Dacre, however, has declared that he has had enough and withdrawn his application, complaining about how someone “from the private sector who, God forbid, has convictions” was never going to be accepted by the civil service “Blob”.
As it happens, the original interview panel was predominantly made up of people from the private sector. and it would be entirely reasonable if they concluded that Dacre’s strong “convictions” sat uneasily with chairing a regulator that holds the ring on broadcasters’ bias. An independent public appointments regime is a necessary check and balance and, ultimately, the system worked as it should have done.

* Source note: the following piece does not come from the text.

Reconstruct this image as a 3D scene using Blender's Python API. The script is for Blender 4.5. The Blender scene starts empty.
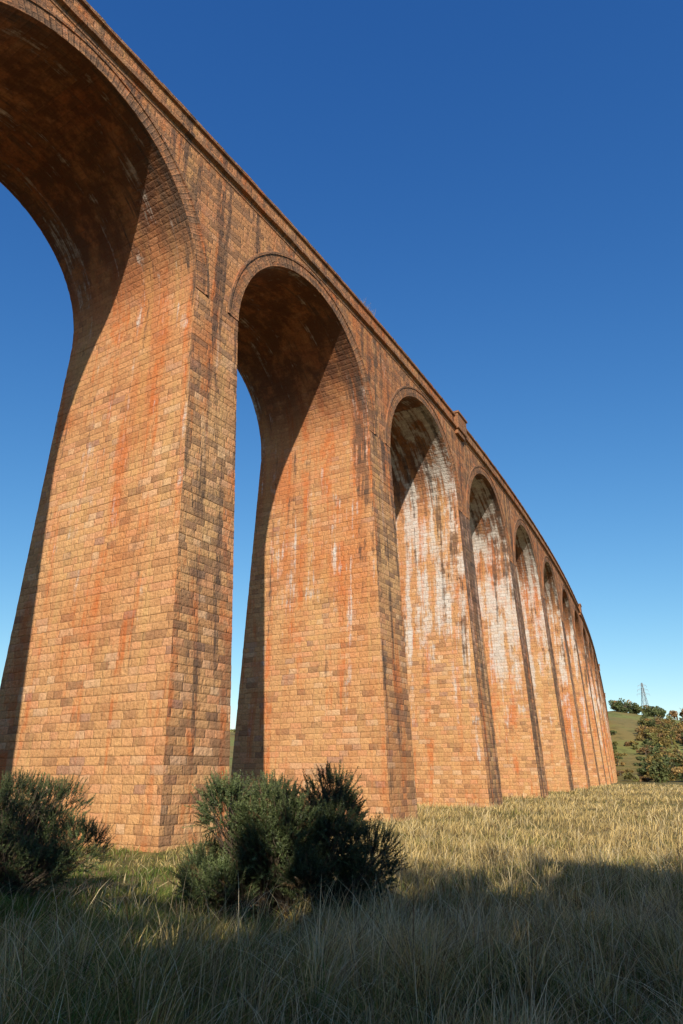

Bring these cases together and a pattern emerges. The Government wanted to protect Owen Paterson, build the eastern leg of HS2 and the cross-Pennine rail line, ensure no one has to sell their house to pay for social care, stop migrants arriving here in small boats, remove the jurisdiction of the European Court of Justice in Northern Ireland, and appoint Paul Dacre as Chair of Ofcom. For one reason or another, it is not able to do any of those things.
Does this reveal that the Government is close to collapse? No, it does not. Governments do not always get their way and, as I have written elsewhere, I think the great likelihood is that Boris Johnson will lead the Conservatives into the next election (and, as it happens, I think he will probably win it).
To some extent, this is all just reality reasserting itself. Being in Government is fabulous, but it is also hard. It involves trade-offs and prioritisation and compromise. Not every problem is solvable; not every call can be answered. You do not always get your way.
The problem for the Prime Minister is that much of his considerable voter appeal has been to dismiss the pettifogging concerns of the doomsters and gloomsters. Complexity is for wimps. So-called problems are merely trivialities that can be overcome with a bit of oomph and optimism.
This certainly raises expectations. As these six recent examples demonstrate, however, it does not reflect the realities of governing. Eventually, reality – whether political, economic or diplomatic – prevails.